Required work:
Restate the entire listing word for word.

Collected material:
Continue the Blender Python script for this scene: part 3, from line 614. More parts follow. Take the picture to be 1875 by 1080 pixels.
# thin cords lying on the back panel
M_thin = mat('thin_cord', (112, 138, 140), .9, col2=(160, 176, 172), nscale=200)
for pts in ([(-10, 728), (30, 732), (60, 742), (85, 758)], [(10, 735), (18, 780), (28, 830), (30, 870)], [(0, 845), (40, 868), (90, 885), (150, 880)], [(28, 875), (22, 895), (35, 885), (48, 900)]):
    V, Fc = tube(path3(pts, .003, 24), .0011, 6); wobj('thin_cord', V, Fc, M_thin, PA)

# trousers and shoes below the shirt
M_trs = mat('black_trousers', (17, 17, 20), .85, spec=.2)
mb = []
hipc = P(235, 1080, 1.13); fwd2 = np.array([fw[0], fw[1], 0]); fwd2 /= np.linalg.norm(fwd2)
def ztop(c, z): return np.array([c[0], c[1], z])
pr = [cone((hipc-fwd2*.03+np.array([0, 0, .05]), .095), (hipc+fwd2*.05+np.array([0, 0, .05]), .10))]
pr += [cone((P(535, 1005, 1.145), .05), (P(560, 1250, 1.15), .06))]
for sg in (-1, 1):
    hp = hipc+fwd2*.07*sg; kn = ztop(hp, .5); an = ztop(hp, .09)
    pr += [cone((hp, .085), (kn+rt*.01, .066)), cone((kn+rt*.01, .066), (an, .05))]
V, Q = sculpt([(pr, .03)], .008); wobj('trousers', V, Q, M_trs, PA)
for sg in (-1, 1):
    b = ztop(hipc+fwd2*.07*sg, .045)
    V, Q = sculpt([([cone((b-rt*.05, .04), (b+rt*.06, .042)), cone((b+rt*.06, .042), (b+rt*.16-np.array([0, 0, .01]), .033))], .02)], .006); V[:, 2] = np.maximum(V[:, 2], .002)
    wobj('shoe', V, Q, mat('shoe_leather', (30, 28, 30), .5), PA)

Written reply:
Continue the Blender Python script for this scene: part 3, from line 614. More parts follow. Take the picture to be 1875 by 1080 pixels.
# thin cords lying on the back panel
M_thin = mat('thin_cord', (112, 138, 140), .9, col2=(160, 176, 172), nscale=200)
for pts in ([(-10, 728), (30, 732), (60, 742), (85, 758)], [(10, 735), (18, 780), (28, 830), (30, 870)], [(0, 845), (40, 868), (90, 885), (150, 880)], [(28, 875), (22, 895), (35, 885), (48, 900)]):
    V, Fc = tube(path3(pts, .003, 24), .0011, 6); wobj('thin_cord', V, Fc, M_thin, PA)

# trousers and shoes below the shirt
M_trs = mat('black_trousers', (17, 17, 20), .85, spec=.2)
mb = []
hipc = P(235, 1080, 1.13); fwd2 = np.array([fw[0], fw[1], 0]); fwd2 /= np.linalg.norm(fwd2)
def ztop(c, z): return np.array([c[0], c[1], z])
pr = [cone((hipc-fwd2*.03+np.array([0, 0, .05]), .095), (hipc+fwd2*.05+np.array([0, 0, .05]), .10))]
pr += [cone((P(535, 1005, 1.145), .05), (P(560, 1250, 1.15), .06))]
for sg in (-1, 1):
    hp = hipc+fwd2*.07*sg; kn = ztop(hp, .5); an = ztop(hp, .09)
    pr += [cone((hp, .085), (kn+rt*.01, .066)), cone((kn+rt*.01, .066), (an, .05))]
V, Q = sculpt([(pr, .03)], .008); wobj('trousers', V, Q, M_trs, PA)
for sg in (-1, 1):
    b = ztop(hipc+fwd2*.07*sg, .045)
    V, Q = sculpt([([cone((b-rt*.05, .04), (b+rt*.06, .042)), cone((b+rt*.06, .042), (b+rt*.16-np.array([0, 0, .01]), .033))], .02)], .006); V[:, 2] = np.maximum(V[:, 2], .002)
    wobj('shoe', V, Q, mat('shoe_leather', (30, 28, 30), .5), PA)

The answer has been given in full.